The Only Constant is Change

July 26, 2012 at 9:16 pm (Artist Musings) (, )

This week I returned to Studio 109A after about a three month leave. The Artspace I returned to is a very different place than the one I left. First of all, so many of my friends have left the building (literally). There will be no more group lunches, birthdays in the hallway, or cakes made of tin making the rounds from artist to artist.

The studios downstairs are now filled with new faces, emerging and established artists, who bring their own perspectives to Artspace. When I first moved into the building seven years ago, I was the only jeweler in the building. Although there had been jewelers working at Artspace before me, the sounds and smells radiating from my studio were somewhat unfamiliar, and I would venture to say, disturbing to the artists around me. Today, there are four other jewelers in the building, all of  whom have studios down the hall from Studio 109A.  Sandra McEwan and Sara West moved in this summer. Megan Clark, who has been at Artspace over a year, moved from her shared studio upstairs to her own studio space downstairs.
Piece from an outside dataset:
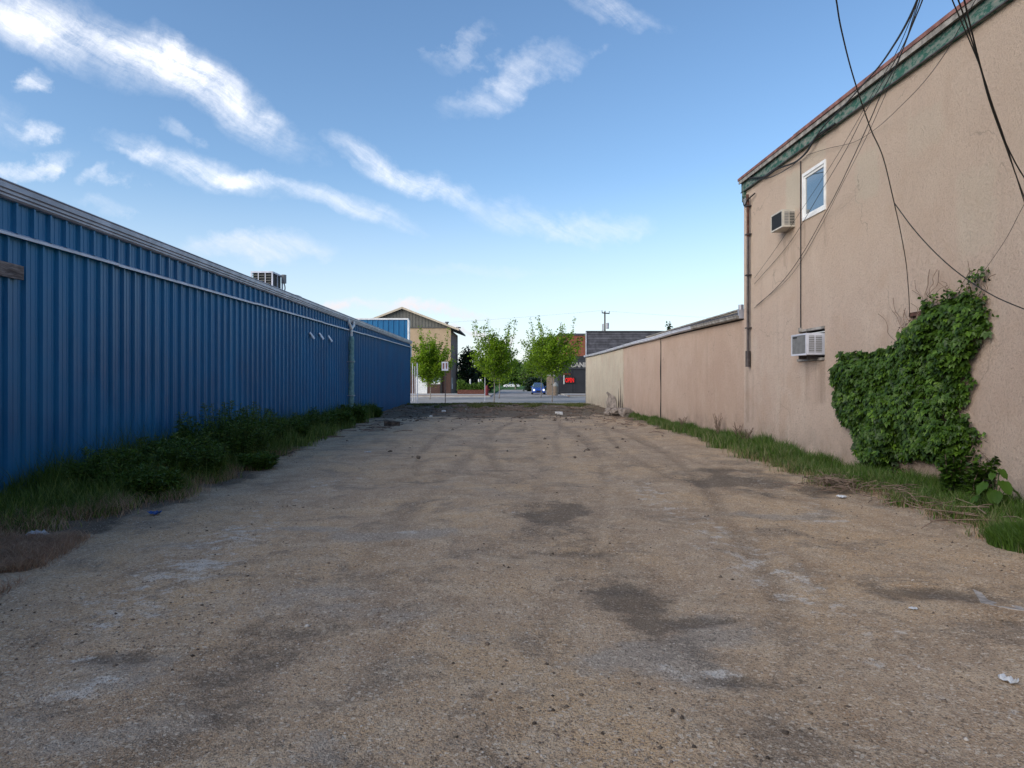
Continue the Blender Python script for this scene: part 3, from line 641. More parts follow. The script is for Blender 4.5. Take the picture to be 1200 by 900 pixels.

Textile Artist Mary Kircher is the current Regional Emerging Artist downstairs. She is joined by two other Regional Emerging Artists (Nancy VanNoppen and Scott Welsh). Andre Leon Gray and Emily Howard also moved into the building as The Community Artists in Residence. The Summer Artist in Residence is  Jonathan Brilliant, working in Gallery One.

Catherine Thornton, Talking Heads

Of course, there are still remnants of my friends, great artists who I have come to respect and know, lingering in the hallway, the lobby, and The Upfront Gallery. If you happen to make it downtown in the next couple of days, don’t miss Catherine Thornton’s solo exhibition, Talking Heads, a humorous commentary in clay on today’s election cycle. Also, be sure to catch Marriott Little’s Four Decades of Art exhibition, a retrospective highlighting her forty year career. And you can still find Ann Harwell’s work displayed outside her old studio, as well as Addison Paige’s art quilt hanging outside of Studio 109A.

I must say, the day I returned to Artspace, all of the changes were a bit unsettling. As the week has passed though, I have seen some of the old, familiar faces and have reacquainted myself with Studio 109A. It is true that the only constant is change. I believe how we react to the change reflects our character. It would be easy for me to be fearful, angry or even paralyzed by all of the changes around me. However, in the last couple of days, I made a conscious decision to embrace change and live by the immortal words of Alan Watts: “The only way to make sense out of change is to plunge into it, move with it, and join the dance.”